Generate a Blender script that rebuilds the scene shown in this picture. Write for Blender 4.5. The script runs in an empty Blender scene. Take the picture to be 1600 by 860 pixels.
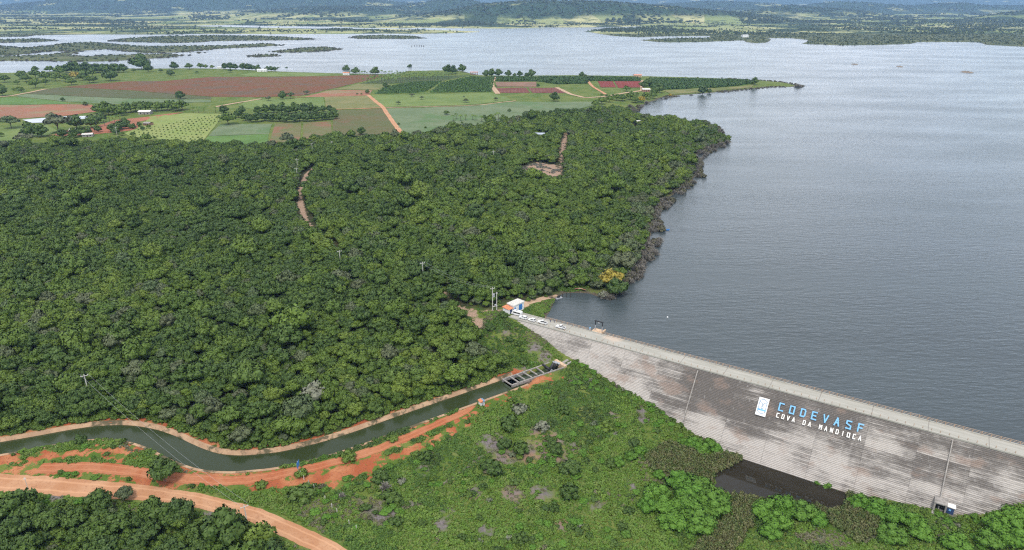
import bpy, bmesh, math, random
import numpy as np
from mathutils import Vector, Matrix, noise as mnoise

random.seed(7); RNG = np.random.default_rng(11)
SC = bpy.context.scene
COL = SC.collection
R = math.radians
# ------------------------------------------------------------------ camera
FPX, HOR, CAMH = 1067.0, 5.0, 119.0        # focal length and horizon row of the 1600 x 860 photograph, height above the lake
PITCH = math.atan((430 - HOR) / FPX)
cam = bpy.data.cameras.new('camera'); camo = bpy.data.objects.new('camera', cam); COL.objects.link(camo)
camo.location = (0, 0, CAMH); camo.rotation_euler = (math.pi / 2 - PITCH, 0, 0)
cam.sensor_width = 36; cam.lens = 36 * FPX / 1600; cam.clip_start = 1; cam.clip_end = 60000
SC.camera = camo
# ------------------------------------------------------------------ light
SUN_EL, SUN_AZ = 62.0, 188.0               # azimuth clockwise from +Y: high behind the camera
sd = bpy.data.lights.new('sun', 'SUN'); so = bpy.data.objects.new('sun', sd); COL.objects.link(so)
sd.energy = 1.85; sd.angle = R(10); sd.color = (1.0, 0.93, 0.83)
_az = R(SUN_AZ); _el = R(SUN_EL)
_sv = Vector((math.sin(_az) * math.cos(_el), math.cos(_az) * math.cos(_el), math.sin(_el)))
so.rotation_euler = _sv.to_track_quat('Z', 'Y').to_euler(); so.location = _sv * 900
W = bpy.data.worlds.new('World'); SC.world = W; W.use_nodes = True
nt = W.node_tree; nt.nodes.clear()
def nd(tree, t, **kw):
    n = tree.nodes.new(t)
    for k, v in kw.items():
        if k.startswith('i_'):
            n.inputs[k[2:].replace('_', ' ')].default_value = v
        else:
            setattr(n, k, v)
    return n
out = nd(nt, 'ShaderNodeOutputWorld'); bg = nd(nt, 'ShaderNodeBackground'); bg.inputs['Strength'].default_value = 0.138
sky = nd(nt, 'ShaderNodeTexSky', sky_type='NISHITA', sun_disc=False, sun_elevation=_el, sun_rotation=_az, altitude=500, air_density=1.0, dust_density=1.5)
tc = nd(nt, 'ShaderNodeTexCoord'); mp = nd(nt, 'ShaderNodeMapping'); mp.inputs['Scale'].default_value = (1, 1, 2.2)
cn = nd(nt, 'ShaderNodeTexNoise', i_Scale=2.6, i_Detail=7.0, i_Roughness=0.55)
cr = nd(nt, 'ShaderNodeMapRange', i_From_Min=0.38, i_From_Max=0.60, i_To_Min=0.45, i_To_Max=0.95)
cs = nd(nt, 'ShaderNodeTexNoise', i_Scale=5.0, i_Detail=5.0)
cm = nd(nt, 'ShaderNodeMix', data_type='RGBA')
cm.inputs[6].default_value = (5.0, 5.2, 5.5, 1); cm.inputs[7].default_value = (8.25, 8.5, 8.85, 1)
mx = nd(nt, 'ShaderNodeMix', data_type='RGBA')
L = nt.links.new
L(tc.outputs['Generated'], mp.inputs['Vector']); L(mp.outputs['Vector'], cn.inputs['Vector']); L(mp.outputs['Vector'], cs.inputs['Vector'])
L(cn.outputs[0], cr.inputs['Value']); L(cs.outputs[0], cm.inputs[0])
L(cr.outputs[0], mx.inputs[0]); L(sky.outputs[0], mx.inputs[6]); L(cm.outputs[2], mx.inputs[7])
sx = nd(nt, 'ShaderNodeSeparateXYZ'); hz_ = nd(nt, 'ShaderNodeMapRange', i_From_Min=0.0, i_From_Max=0.45, i_To_Min=1.65, i_To_Max=0.9); hm_ = nd(nt, 'ShaderNodeVectorMath', operation='SCALE')
L(tc.outputs['Generated'], sx.inputs[0]); L(sx.outputs[2], hz_.inputs['Value']); L(mx.outputs[2], hm_.inputs[0]); L(hz_.outputs[0], hm_.inputs['Scale'])   # the cloud deck is brightest low over the horizon
L(hm_.outputs[0], bg.inputs['Color']); L(bg.outputs[0], out.inputs['Surface'])
SC.view_settings.view_transform = 'Standard'; SC.view_settings.look = 'None'; SC.view_settings.gamma = 1
SC.view_settings.exposure = 0.66
SC.render.engine = 'CYCLES'
SC.cycles.max_bounces = 5; SC.cycles.diffuse_bounces = 2; SC.cycles.glossy_bounces = 3; SC.cycles.transmission_bounces = 2
SC.cycles.volume_bounces = 0; SC.cycles.transparent_max_bounces = 4
SC.cycles.use_denoising = False; SC.cycles.use_adaptive_sampling = False; SC.cycles.filter_width = 1.2
SC.cycles.sample_clamp_indirect = 3.0; SC.cycles.sample_clamp_direct = 12.0

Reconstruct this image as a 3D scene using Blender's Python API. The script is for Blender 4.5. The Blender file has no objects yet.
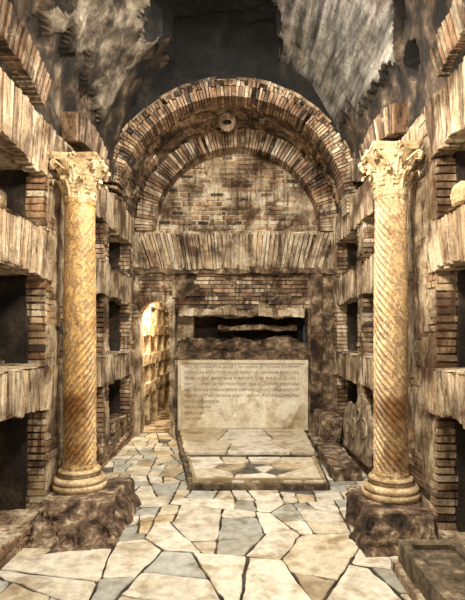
============
▶ [Work to complete] Write out, word for word, the lines from the start of the data through the one holding "from mathutils import". Omit pictures.

▶ [Result of this task]
Generate a Blender script that rebuilds the scene shown in this picture. Write for Blender 4.5. The script runs in an empty Blender scene. Take the picture to be 1600 by 860 pixels.
import bpy, bmesh, math, random
import numpy as np
from mathutils import Vector, Matrix, noise as mnoise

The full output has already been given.